The theories of governance include economic foundations, agency theory, stewardship theory, external pressures and stakeholder theory. Our discourse in this read centers around external pressures as this validates the reason why Zambian firms consider certain known personalities to sit on their boards. There is a fundamental expectation when a Zambian is nominated to a board. Regardless of whether the entity is independent or public, external pressures are centered on some of the corporate dilemmas of governance.
According to Thomas Clarke in his Theories of Corporate Governance book, he declares that there is a coherent stream of theoretical approaches that include institutional theory, resource dependency and network theory that are concerned with the external challenges of firms building relationships with their environments. What this means is that board selection to an extent is done on the premise that nominations will bring something to the boardroom that will enable them to address a known factor in the environment (external to the firm). No wonder known Zambians are seen to be sitting on multiple boards. A closer look at their resumes shows that they bring astute leadership to these board. Many firms are attracted to them because of what they believe they will bring to the table.
The characteristics that board composition bring to the table can also extend to issues that revolve around some of the forces of competition. For example, a board member may have some insight into a supply chain that would mean that the firm desires to ensure it reduces supplier power that can impact the firm’s margins. In addition, a board member may have access to markets that the firm desires to enter which implies that they can influence buyer power (only to the extent of scale).
Zambian board composition also takes into consideration resource dependency in terms of directors being able to connect the firm with external resources that can help overcome uncertainty. Thomas Clark argues that company board size and composition are rational organizational responses to the conditions of the external environment. Therefore, having a number of directors linked to the external environment can reduce the uncertainty that may arise in the course of the firm doing business.
Conversely, there is another dilemma of expectations from the composition of boards. Some will argue that selecting certain Zambians would imply that they will influence the strategy of the firm. However, separation of power dictates that there is a distinction between the board’s role and the management team’s role. For example, some companies in the insurance industry may demand for board composition of elites from the insurance industry. However, if the expectation of these board members is to influence strategy, they may find that the management team may be in conflict.
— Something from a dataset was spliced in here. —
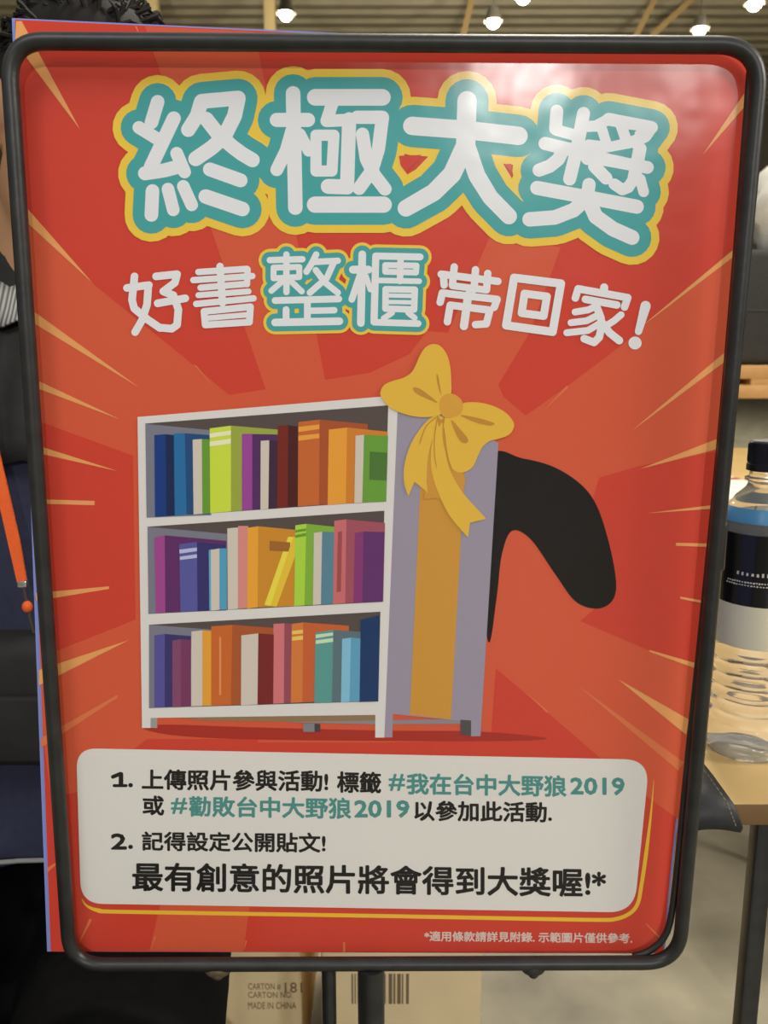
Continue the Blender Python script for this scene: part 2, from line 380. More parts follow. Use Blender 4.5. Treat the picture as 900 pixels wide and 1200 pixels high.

Finally, the need for social networks cannot be under scored. In times of fast changing technology and volatile economies, many Zambia firms can benefit from social networks that board composition can create. These would be non-legally binding relationships with external players such as institutions with in the firms industry (EIZ, ZiCA etc) that can serve as an early warning signal when environmental forces threaten value creation. That is why Clark insists that emerging conditions of hyper competition where rapid and flexible responses are necessary, the viability of network governance will become more significant as time goes on. This can only be achieved through social networks that the board creates.